Where the Mondeo lacks is in the ride department – not because the ride on offer is bad, but because the game has moved on. The Camry and the Accord offer a decent ride, even over rough terrain, while the Mondeo will certainly let you know what lies beneath in such conditions. And if you are not careful about speedbreakers, you will end up spending a pot of money at the authorised service centre – so remember to crab every time you encounter one. Going back to the dynamics, the Mondeo has extremely good brakes (those 16-inch wheels hide a 300 mm front disc, up front) that retard the car in a most progressive and sure-footed manner.
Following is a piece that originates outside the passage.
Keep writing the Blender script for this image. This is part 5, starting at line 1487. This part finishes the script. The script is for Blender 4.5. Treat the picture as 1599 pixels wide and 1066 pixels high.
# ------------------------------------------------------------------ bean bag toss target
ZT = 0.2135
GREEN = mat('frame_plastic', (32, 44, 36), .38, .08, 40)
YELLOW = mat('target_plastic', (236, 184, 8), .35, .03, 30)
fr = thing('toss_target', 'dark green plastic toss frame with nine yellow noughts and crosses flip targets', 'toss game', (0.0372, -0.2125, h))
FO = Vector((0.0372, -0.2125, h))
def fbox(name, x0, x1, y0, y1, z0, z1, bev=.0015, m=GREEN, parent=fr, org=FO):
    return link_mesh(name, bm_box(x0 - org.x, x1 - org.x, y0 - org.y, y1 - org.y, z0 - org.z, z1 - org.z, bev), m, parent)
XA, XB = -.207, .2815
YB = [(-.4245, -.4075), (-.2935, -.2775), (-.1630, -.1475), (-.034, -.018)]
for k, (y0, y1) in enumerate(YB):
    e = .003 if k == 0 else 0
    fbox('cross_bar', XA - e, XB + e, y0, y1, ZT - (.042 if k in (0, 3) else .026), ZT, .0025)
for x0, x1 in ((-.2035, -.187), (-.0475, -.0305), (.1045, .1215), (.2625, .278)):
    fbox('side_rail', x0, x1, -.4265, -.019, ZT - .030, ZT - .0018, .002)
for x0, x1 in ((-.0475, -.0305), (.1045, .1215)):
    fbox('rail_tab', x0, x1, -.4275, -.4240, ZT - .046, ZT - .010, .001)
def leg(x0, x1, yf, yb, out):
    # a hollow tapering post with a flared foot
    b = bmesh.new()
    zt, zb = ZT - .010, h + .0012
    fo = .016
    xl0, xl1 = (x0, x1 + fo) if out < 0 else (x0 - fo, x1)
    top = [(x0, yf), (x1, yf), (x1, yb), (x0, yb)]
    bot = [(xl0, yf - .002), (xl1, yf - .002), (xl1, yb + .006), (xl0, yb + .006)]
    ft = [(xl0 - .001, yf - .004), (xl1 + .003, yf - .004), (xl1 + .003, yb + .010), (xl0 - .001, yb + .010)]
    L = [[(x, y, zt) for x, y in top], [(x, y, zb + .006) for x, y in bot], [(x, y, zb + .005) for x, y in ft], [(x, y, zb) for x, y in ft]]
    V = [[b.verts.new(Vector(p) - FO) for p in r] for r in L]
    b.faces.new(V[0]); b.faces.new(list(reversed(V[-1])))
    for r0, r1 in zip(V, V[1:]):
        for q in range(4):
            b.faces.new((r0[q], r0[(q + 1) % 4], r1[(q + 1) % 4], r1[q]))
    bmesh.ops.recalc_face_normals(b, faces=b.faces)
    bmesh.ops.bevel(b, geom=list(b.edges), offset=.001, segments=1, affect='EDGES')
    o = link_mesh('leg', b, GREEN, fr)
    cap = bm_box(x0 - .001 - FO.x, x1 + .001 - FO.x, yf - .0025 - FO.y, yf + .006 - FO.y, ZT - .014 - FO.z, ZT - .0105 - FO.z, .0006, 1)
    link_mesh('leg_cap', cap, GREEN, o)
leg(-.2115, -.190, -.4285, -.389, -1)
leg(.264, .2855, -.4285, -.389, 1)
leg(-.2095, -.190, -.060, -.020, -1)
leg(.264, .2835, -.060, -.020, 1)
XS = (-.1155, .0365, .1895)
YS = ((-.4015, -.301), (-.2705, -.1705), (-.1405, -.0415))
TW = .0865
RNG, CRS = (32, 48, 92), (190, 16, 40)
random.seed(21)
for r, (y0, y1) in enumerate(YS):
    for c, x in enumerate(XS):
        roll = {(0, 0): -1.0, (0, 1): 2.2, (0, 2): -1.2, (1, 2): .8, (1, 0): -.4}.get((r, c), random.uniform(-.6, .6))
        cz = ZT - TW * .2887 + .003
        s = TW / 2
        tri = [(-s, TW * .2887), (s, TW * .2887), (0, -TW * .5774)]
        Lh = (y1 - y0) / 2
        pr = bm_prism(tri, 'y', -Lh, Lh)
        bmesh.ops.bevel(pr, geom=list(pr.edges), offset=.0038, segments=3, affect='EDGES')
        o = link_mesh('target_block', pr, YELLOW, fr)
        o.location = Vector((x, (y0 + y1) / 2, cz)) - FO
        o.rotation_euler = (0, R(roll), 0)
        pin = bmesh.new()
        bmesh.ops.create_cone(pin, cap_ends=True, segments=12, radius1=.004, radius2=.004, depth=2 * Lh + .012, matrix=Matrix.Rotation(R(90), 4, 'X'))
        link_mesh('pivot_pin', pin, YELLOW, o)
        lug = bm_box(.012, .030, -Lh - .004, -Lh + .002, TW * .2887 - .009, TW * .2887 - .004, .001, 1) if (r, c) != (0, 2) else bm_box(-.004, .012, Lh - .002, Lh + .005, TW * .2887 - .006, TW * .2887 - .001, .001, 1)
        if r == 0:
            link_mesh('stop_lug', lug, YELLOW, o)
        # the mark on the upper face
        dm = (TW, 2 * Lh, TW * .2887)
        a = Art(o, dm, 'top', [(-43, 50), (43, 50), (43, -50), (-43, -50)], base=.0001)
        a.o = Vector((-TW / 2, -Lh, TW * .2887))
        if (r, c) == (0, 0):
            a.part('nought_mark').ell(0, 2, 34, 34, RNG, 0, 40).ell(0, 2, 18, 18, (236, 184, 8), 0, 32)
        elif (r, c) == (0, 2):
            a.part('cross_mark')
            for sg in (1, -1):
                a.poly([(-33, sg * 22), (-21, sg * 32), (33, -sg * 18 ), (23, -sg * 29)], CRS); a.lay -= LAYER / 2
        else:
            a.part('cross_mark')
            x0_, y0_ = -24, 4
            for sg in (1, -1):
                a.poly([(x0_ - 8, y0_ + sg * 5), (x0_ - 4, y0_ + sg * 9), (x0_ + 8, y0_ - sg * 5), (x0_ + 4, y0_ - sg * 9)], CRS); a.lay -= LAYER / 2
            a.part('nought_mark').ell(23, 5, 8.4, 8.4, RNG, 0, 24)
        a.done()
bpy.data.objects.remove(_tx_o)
The Mondeo interior has been touched up too, yet the core facets are intact. You will certainly love the touch and feel of metal inserts – especially brushed aluminium bits and bezels. The Ghia clock is not out of place on the revamped centre console. I personally don’t like touch-sensitive switchgear, but it worked rather well in the test car. The steering column mounted ‘protuberance’ that helps you fiddle around with the volume continues to be an almost organic eyesore while being extremely efficient. Great front seats, reasonably roomy rear seat (but the Accord and Camry are better) emphasises the fact that this car was built around the driver.

So there, a good looking European sedan with brilliant dynamics, a stonking powertrain and the right price tag. This car deserves a test-drive from you if you are in the market for a D-segmenter – even more so if you don’t mind poor residuals. Didn’t someone say homework improves the breed? Maybe that was me.